▶ _Dataset excerpt_
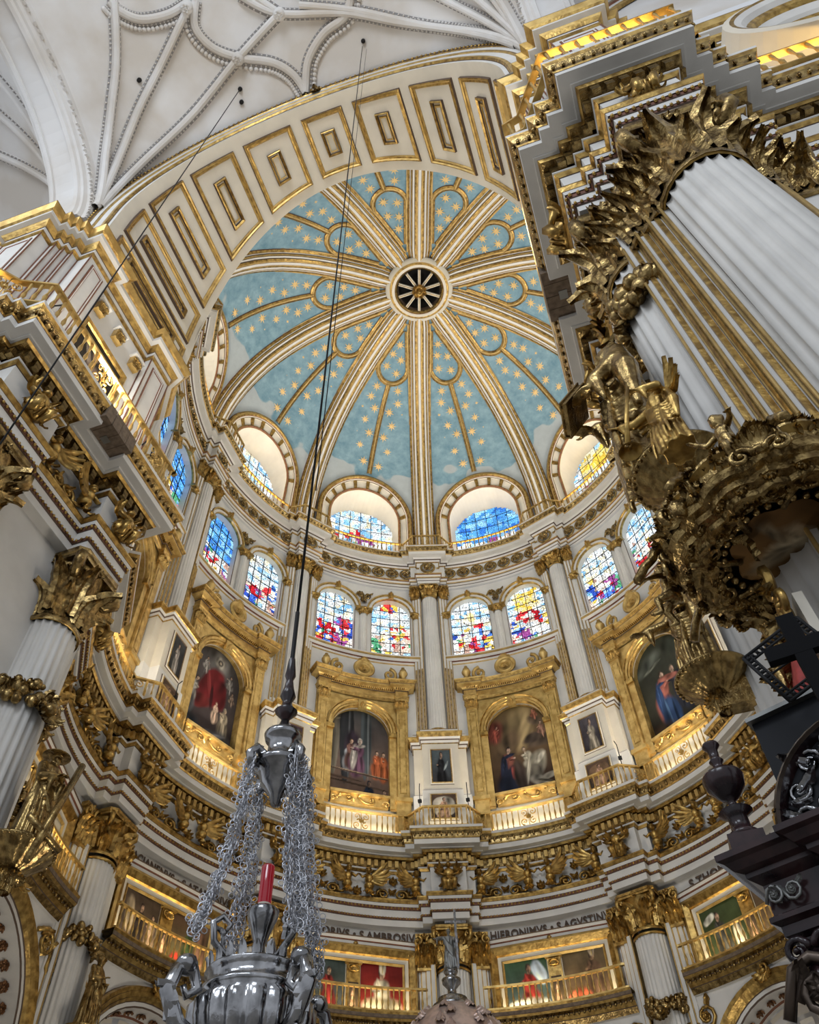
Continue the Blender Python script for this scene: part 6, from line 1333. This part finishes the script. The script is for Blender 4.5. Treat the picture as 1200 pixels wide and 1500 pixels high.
q = MB(); blob(q, (0, -.2, .0), (.10, .14, .10), 12, 8, 'marble'); blob(q, (0, -.20, .09), (.03, .06, .03), 8, 6, 'marble'); scroll(q, -.08, -.04, .07, 0, 1, 1.3, .35, 'marble', .04); scroll(q, .08, -.04, .07, pi, -1, 1.3, .35, 'marble', .04); leaf(q, .3, .2, .6, 'marble', T(0, -.22, .05) @ Rz(180)); link('mask_bracket', mesh('mask_bracket', q), t, pm(.29, .17, -.5))
q = MB(); sweep(q, [(.1, 0), (.1, .45), (.9, .45), (.9, 0)], [(0, 0, 'bronze'), (0, .02, 'bronze'), (.02, .02, 'bronze'), (.02, 0)], True, None); rinceau(q, .7, .4, 2, 'bronze'); link('front_panel', mesh('front_panel', q), t, pm(.45, .10, -.95))
q = MB(); lathe(q, [(.0, -.0), (.085, 0), (.09, .03), (.06, .05), (.055, .14), (.10, .17), (.03, .2), (.022, .24), (.05, .26), (.11, .33), (.125, .40), (.115, .42), (.04, .44), (.03, .50), (.045, .52), (.03, .54), (.032, .60), (.055, .63), (.05, .645), (0, .65)], 24, 'marble'); q2 = MB(); box(q2, -.1, .1, -.1, .1, -.1, 0, 'marble'); q.merge(q2); obj('urn', q, t, T(*pulp(.16, .15, .1)))
q = MB(); pth = arc(0, 0, .62, 180, 0, 24); sweep(q, pth, [(0, -.1, 'marble'), (0, .08, 'bronze'), (.02, .1, 'bronze'), (.035, .08, 'marble'), (.06, .02, 'blackpanel'), (.62, .02)], False, lambda s, z, d: pulp(.95 + s, .25 - d, z + .0)); obj('arched_crest', q, t)
q = MB()
for cx, cy, r, s in ((-.44, .10, .07, 1), (-.42, .26, .07, -1), (-.30, .40, .08, 1), (-.14, .50, .07, -1), (.04, .52, .07, 1), (-.28, .14, .09, -1), (-.12, .30, .10, 1), (-.06, .10, .08, -1), (.12, .38, .08, -1), (.16, .14, .1, 1), (.32, .36, .08, 1), (.36, .14, .08, -1)): scroll(q, cx, cy, r, 0, s, 1.5, .22, 'silver', 0); leaf(q, .18, .09, .4, 'silver', T(cx, cy, .0) @ Rz(60 * s), 2); leaf(q, .14, .08, .4, 'silver', T(cx + .05, cy - .05, .0) @ Rz(-100 * s), 2)
link('silver_arabesque', mesh('silver_arabesque', q), t, pm(.95, .22, .02))
q = MB(); box(q, .36, 1.9, .55, .65, .30, 1.02, 'blackpanel', None, None); vv = [pulp(a, b, h) for a, b, h in q.v]; q.v = vv; obj('back_board', q, t)
q = MB(); box(q, .34, 1.9, .50, .70, 1.02, 1.05, 'steel'); q.v = [pulp(a, b, h) for a, b, h in q.v]; obj('board_rim', q, t)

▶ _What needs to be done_
Leave out the pictures and restate everything else word for word.

▶ _Answer to this problem_
Continue the Blender Python script for this scene: part 6, from line 1333. This part finishes the script. The script is for Blender 4.5. Treat the picture as 1200 pixels wide and 1500 pixels high.
q = MB(); blob(q, (0, -.2, .0), (.10, .14, .10), 12, 8, 'marble'); blob(q, (0, -.20, .09), (.03, .06, .03), 8, 6, 'marble'); scroll(q, -.08, -.04, .07, 0, 1, 1.3, .35, 'marble', .04); scroll(q, .08, -.04, .07, pi, -1, 1.3, .35, 'marble', .04); leaf(q, .3, .2, .6, 'marble', T(0, -.22, .05) @ Rz(180)); link('mask_bracket', mesh('mask_bracket', q), t, pm(.29, .17, -.5))
q = MB(); sweep(q, [(.1, 0), (.1, .45), (.9, .45), (.9, 0)], [(0, 0, 'bronze'), (0, .02, 'bronze'), (.02, .02, 'bronze'), (.02, 0)], True, None); rinceau(q, .7, .4, 2, 'bronze'); link('front_panel', mesh('front_panel', q), t, pm(.45, .10, -.95))
q = MB(); lathe(q, [(.0, -.0), (.085, 0), (.09, .03), (.06, .05), (.055, .14), (.10, .17), (.03, .2), (.022, .24), (.05, .26), (.11, .33), (.125, .40), (.115, .42), (.04, .44), (.03, .50), (.045, .52), (.03, .54), (.032, .60), (.055, .63), (.05, .645), (0, .65)], 24, 'marble'); q2 = MB(); box(q2, -.1, .1, -.1, .1, -.1, 0, 'marble'); q.merge(q2); obj('urn', q, t, T(*pulp(.16, .15, .1)))
q = MB(); pth = arc(0, 0, .62, 180, 0, 24); sweep(q, pth, [(0, -.1, 'marble'), (0, .08, 'bronze'), (.02, .1, 'bronze'), (.035, .08, 'marble'), (.06, .02, 'blackpanel'), (.62, .02)], False, lambda s, z, d: pulp(.95 + s, .25 - d, z + .0)); obj('arched_crest', q, t)
q = MB()
for cx, cy, r, s in ((-.44, .10, .07, 1), (-.42, .26, .07, -1), (-.30, .40, .08, 1), (-.14, .50, .07, -1), (.04, .52, .07, 1), (-.28, .14, .09, -1), (-.12, .30, .10, 1), (-.06, .10, .08, -1), (.12, .38, .08, -1), (.16, .14, .1, 1), (.32, .36, .08, 1), (.36, .14, .08, -1)): scroll(q, cx, cy, r, 0, s, 1.5, .22, 'silver', 0); leaf(q, .18, .09, .4, 'silver', T(cx, cy, .0) @ Rz(60 * s), 2); leaf(q, .14, .08, .4, 'silver', T(cx + .05, cy - .05, .0) @ Rz(-100 * s), 2)
link('silver_arabesque', mesh('silver_arabesque', q), t, pm(.95, .22, .02))
q = MB(); box(q, .36, 1.9, .55, .65, .30, 1.02, 'blackpanel', None, None); vv = [pulp(a, b, h) for a, b, h in q.v]; q.v = vv; obj('back_board', q, t)
q = MB(); box(q, .34, 1.9, .50, .70, 1.02, 1.05, 'steel'); q.v = [pulp(a, b, h) for a, b, h in q.v]; obj('board_rim', q, t)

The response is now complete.